We can also no longer deny demographic reality. Canada has one of the fastest-ageing populations in the global north. The core demographic of Canadian Protestant churches is ageing even faster. It's also declining, slowly but steadily, as a percentage of the total population. This has more to do with birth rate than immigration.

Churches that want to grow still dream of attracting new members who are already enough like current members to fit in. In the 1980's, when churches set goals and adopted growth strategies this was called "the principle of homogeneity". We were told to go out and introduce ourselves to people who were longing to meet folks just like them. If these new friends had specific needs, we were told to build something to meet those needs. Like a church nursery. A parenting group. A counseling centre. And they would come! Sometimes they did. For awhile.

In 2016 I see just as many established Protestant churches as there were in 2008 and almost as many as there were in the 1980s. Those churches are now competing for a shrinking population.

English-speaking, middle income families with children have even more options than they did just a few years ago. They will choose when and where to invest their time, their money, their children, and themselves. Those who choose to invest in the church are looking for something more than a structure or program that sort of does what somebody else in the neighbourhood also does. Congregations with money to fund structures and programs at a consistent level of excellence can still grow. They will come. For awhile.

My experience and study tell me that it's relationships that draw in and hold onto the folks every congregation says it most wants to attract. And that's relationships, plural. They expect to know and trust the leaders, but they know leaders come and go. Sustained relationships with members of the congregation are the real reason people of all ages come and stay in community.

Every study I've read or supervised over the last six years tells me that lots of people who used to go to church, or never went to church, still seek meaning, purpose, and community. Some come to church looking for that. They don't always find what they seek. They look carefully. Yes, they can be quick to make judgments, based on first impressions. This is especially true of those young adults every established congregation longs to have among them.

What are they looking for? A community that has a clear purpose and honestly tries to live up to it. People who walk their talk. They may seek opportunities to join in doing something that makes a difference in the world. They may watch for signs that being part of the congregation makes a difference in its members' lives. At the very least they want to feel free to be as involved in church life as they choose to be.

If the congregation has many programs, do they really help people? If there are excellent facilities, are they used well and thoroughly, in ways that help people? Is worship engaging, approachable for everyone? This question is really important to a lot of young adults: If I come back and bring a friend who is obviously different from me, and most of the congregation, will we both be just as welcome as I was last Sunday?

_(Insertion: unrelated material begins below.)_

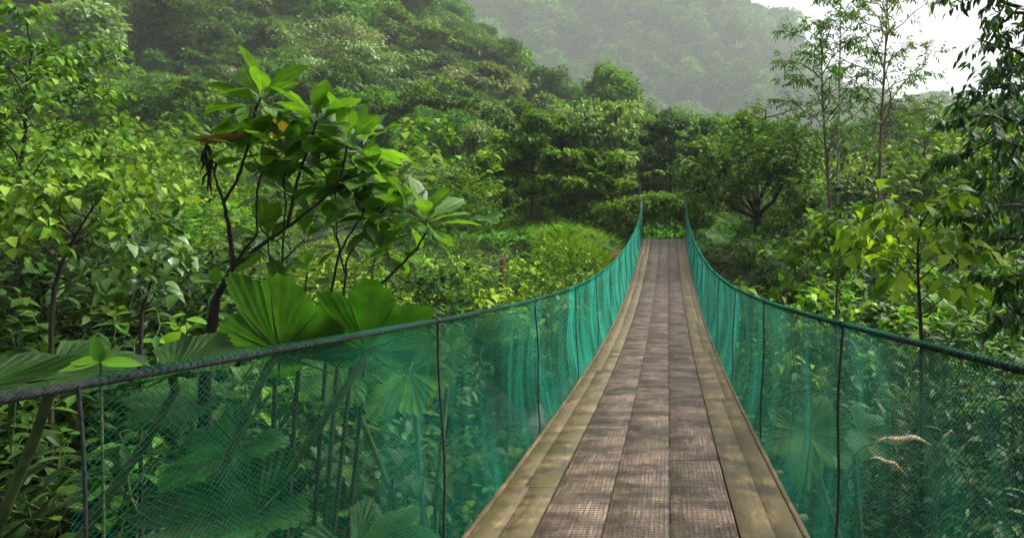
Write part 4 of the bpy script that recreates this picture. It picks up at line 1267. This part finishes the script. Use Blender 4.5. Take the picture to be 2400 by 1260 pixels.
# ------------------------------------------------------------------ big obovate-leaved shrub (left foreground)
def big_shrub():
    rng = np.random.default_rng(130); Y = 4.5
    b = P(505, 700, Y); b[2] = gh(b[0], Y) - .1
    root = empty('big_leaved_shrub', b)
    def L(x, y, d=0): return P(x, y, Y + d) - b
    st = MB()
    stems = [
        ([(505, 700, 0), (528, 660, 0), (545, 628, 0)], .034, .028),
        ([(545, 628, 0), (541, 560, 0), (532, 510, 0), (524, 475, 0)], .022, .016),
        ([(524, 475, 0), (508, 430, .05), (497, 385, .1), (484, 335, .1)], .012, .008),
        ([(524, 475, 0), (550, 435, 0), (570, 385, 0), (590, 310, 0), (600, 255, 0), (612, 228, 0)], .016, .010),
        ([(545, 628, 0), (590, 592, 0), (640, 555, 0), (680, 528, 0), (720, 497, .05), (760, 465, .1), (795, 425, .1), (808, 380, .1), (815, 335, .1)], .022, .009),
        ([(553, 615, 0), (580, 575, -.05), (602, 550, -.1), (602, 490, -.1), (605, 440, -.1), (613, 400, -.1)], .013, .009),
        ([(613, 400, -.1), (590, 365, -.1), (585, 350, -.1)], .007, .006), ([(613, 400, -.1), (640, 380, -.1), (668, 355, -.1)], .008, .006),
        ([(676, 530, 0), (686, 470, 0), (700, 410, 0), (722, 350, 0), (735, 310, 0), (742, 282, 0)], .016, .010),
        ([(652, 690, .2), (660, 620, .2), (665, 540, .2), (670, 460, .1), (664, 435, .1)], .011, .007),
        ([(655, 670, .2), (635, 620, .2), (628, 580, .2), (630, 560, .2)], .009, .006),
        ([(775, 690, .3), (790, 610, .3), (812, 560, .3), (835, 525, .3), (855, 495, .3)], .014, .008),
        ([(805, 690, .3), (812, 610, .3), (840, 560, .3), (870, 525, .3), (893, 498, .3)], .012, .008),
        ([(840, 700, .1), (900, 660, .1), (945, 615, .1), (980, 578, .1), (997, 545, .1), (1000, 512, .1)], .016, .010),
        ([(808, 640, .3), (790, 560, .35), (786, 480, .35), (788, 400, .35)], .010, .006),
        ([(870, 700, .5), (872, 640, .5), (880, 590, .5)], .009, .006), ([(720, 640, -.1), (712, 700, -.1)], .008, .01),
        ([(795, 425, .1), (830, 415, .2), (850, 405, .2)], .008, .006),
    ]
    nodes = []
    for p, r0, r1 in stems:
        q = np.array([L(*a) for a in p]); n = max(6, len(q) * 3)
        q = sample_poly(q, np.linspace(0, .9999, n))
        q[1:-1] += rng.normal(0, .0025, (n - 2, 3))
        st.tube(q, np.linspace(r0, r1, n) * .7, 8); nodes += list(q[1:])
    # down to the ground
    st.tube(np.array([(0, 0, -.2), L(480, 900, .1), L(505, 702, 0)]), [.05, .042, .03], 8)
    for x, y, d in ((652, 690, .2), (775, 690, .3), (805, 690, .3), (840, 700, .1), (870, 700, .5), (712, 700, -.1)):
        e = L(x, y, d); st.tube(np.array([(.15 + (x - 600) * .0015, d, -.1), e * [.8, 1, .5] , e]), [.018, .016, .014], 6)
    lf = MB()
    ros = [(484, 330, .1, 7, .85), (612, 226, 0, 15, 1.15), (742, 280, 0, 15, 1.1), (815, 330, .1, 15, 1.1), (585, 348, -.1, 7, .8), (668, 352, -.1, 9, .9), (664, 432, .1, 10, .95),
           (630, 558, .2, 9, .85), (855, 493, .3, 10, .95), (893, 496, .3, 10, 1.0), (1000, 510, .1, 14, 1.05), (788, 398, .35, 11, .95), (880, 588, .5, 7, .8), (850, 404, .2, 11, 1.0),
           (735, 640, -.1, 5, .6), (700, 470, .25, 6, .8), (940, 560, .4, 6, .8)]
    ros = [(a, b_, c, int(n * 1.12), q) for a, b_, c, n, q in ros]
    extra = [(700, 325, .2, 9, .95), (640, 300, .15, 8, .9), (755, 395, .2, 9, .95), (835, 450, .3, 9, .9), (925, 445, .35, 10, .95), (600, 505, .3, 6, .8), (905, 575, .3, 8, .85), (850, 330, .3, 10, 1.0), (560, 305, .15, 7, .85), (715, 560, .3, 6, .8), (955, 490, .2, 9, .9), (780, 530, .4, 8, .85)]
    for x, y, d, n, sc in extra:
        c = L(x, y, d); low = [q for q in nodes if q[2] < c[2] - .08]
        q0 = min(low, key=lambda q: np.linalg.norm((q - c) * [1, 1, .7]))
        st.tube(bend(rng, q0, c, 6, -.03, .02), np.linspace(.008, .005, 6), 6)
    ros += extra
    st.build('branches', M['bark_dark'], root)
    for (x, y, d, n, sc) in ros:
        c = L(x, y, d)
        ang = np.arange(n) * 2.4 + rng.uniform(0, 6); el = np.linspace(1.15, -.45, n) + rng.normal(0, .12, n)
        dirs = np.stack([np.cos(ang) * np.cos(el), np.sin(ang) * np.cos(el) * .8, np.sin(el)], -1)
        pos = c + dirs * .025 - np.array([0, 0, 1.0]) * np.linspace(0, .10, n)[:, None]
        tone = np.where((rng.random(n) < .05) & (np.arange(n) > n * .55), .97, rng.uniform(0, .88, n))
        lf.leaves(T_obo, pos, dirs, np.tile([0, 0, 1.0], (n, 1)) + rng.normal(0, .25, (n, 3)) - dirs * .2, .31 * sc * rng.uniform(.75, 1.15, n), tone)
        # short leaf stalks
    lf.build('leaves', M['big'], root, smooth=True)
    # withered leaves hanging under a fork
    dm = MB()
    for k in range(5):
        p0 = L(484 + k * 2, 335 + k * 3, .1)
        q = bend(rng, p0, p0 + np.array([rng.normal(0, .05), rng.normal(0, .03), -rng.uniform(.2, .36)]), 6, 0, .04)
        dm.tube(q, [.006, .010, .014, .011, .008, .002], 6)
    dm.build('withered_leaf_cluster', M['bark_dark'], root)
    # one big curled brown leaf
    cl = MB()
    n = 18; t = np.linspace(0, 1, n)
    ax = np.array([L(582, 312, 0) + (L(448, 322, 0) - L(582, 312, 0)) * s for s in t]); ax[:, 2] += -.012 * np.sin(t * math.pi)
    wd = .042 * np.sin(np.pi * np.clip(t * .9 + .06, 0, 1)) ** .7
    rows = []
    for j, a in enumerate(np.linspace(-1.9, 1.9, 11)):
        rows.append(ax + np.stack([np.zeros(n), wd * .8 * np.sin(a), -wd * np.cos(a) * 1.0], -1))
    V = np.stack(rows, 1)
    i = np.arange(n - 1)[:, None] * 11; j = np.arange(10)[None, :]
    cl.add(V, np.stack([i + j, i + j + 1, i + 11 + j + 1, i + 11 + j], -1).reshape(-1, 4))
    cl.tube(np.array([L(590, 310, 0), L(640, 308, 0), L(596, 300, 0)])[[0, 2]], .004, 5)
    o = cl.build('curled_brown_leaf', M['deadleaf'], root, smooth=True)
    o['label'] = 'curled dead brown leaf like a pod'
    tag(root, 'tall shrub with large paddle-shaped leaves on bare forking branches', 'shrub')
big_shrub()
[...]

I used to share a widespread belief-- perhaps a prejudice-- that only one way of worshiping, one kind of music, one brand of theology could feed growth in a church. I still hear a lot of that in churches. I've learned that churches of all liturgical, musical, and theological bents can grow. Or decline, fast. What draws people in and keeps them coming back is evidence that worshiping, singing, and believing together is meaningful. It doesn't seem to matter if a congregation is open and eclectic or closely framed by one tradition. What matters is the positive difference a congregation and its members make in the world because they pray, celebrate, and learn together.

Tony Robinson is one of my favourite speakers and writers on congregational life. In a recent article for The Christian Century magazine he uses marketing vocabulary to make a distinction between being market driven and product driven. He says the church has often been market driven, focused on getting a share of a chosen demographic (e.g. young parents, "Millenials"). Congregations can't ignore any segment of the population, or their contexts. Robinson says it's more important for congregations to be clear about what they offer the world. "What is the particular understanding of the gospel and of the church that we believe in? What are we passionate about? How do we give form to our vision of the gospel and the church in the ways that we gather, worship, pray, teach, sing, and serve? What is our 'product,' and are we delivering it with excellence and enthusiasm?"

A few years ago I would have been offended to be asked what my church's product was. Robinson chooses his words to make a point, and to ask us an important question. What is our product, and are we delivering it with excellence and enthusiasm?

That begs another question. If we know what we are offering, are we willing to tell others about it?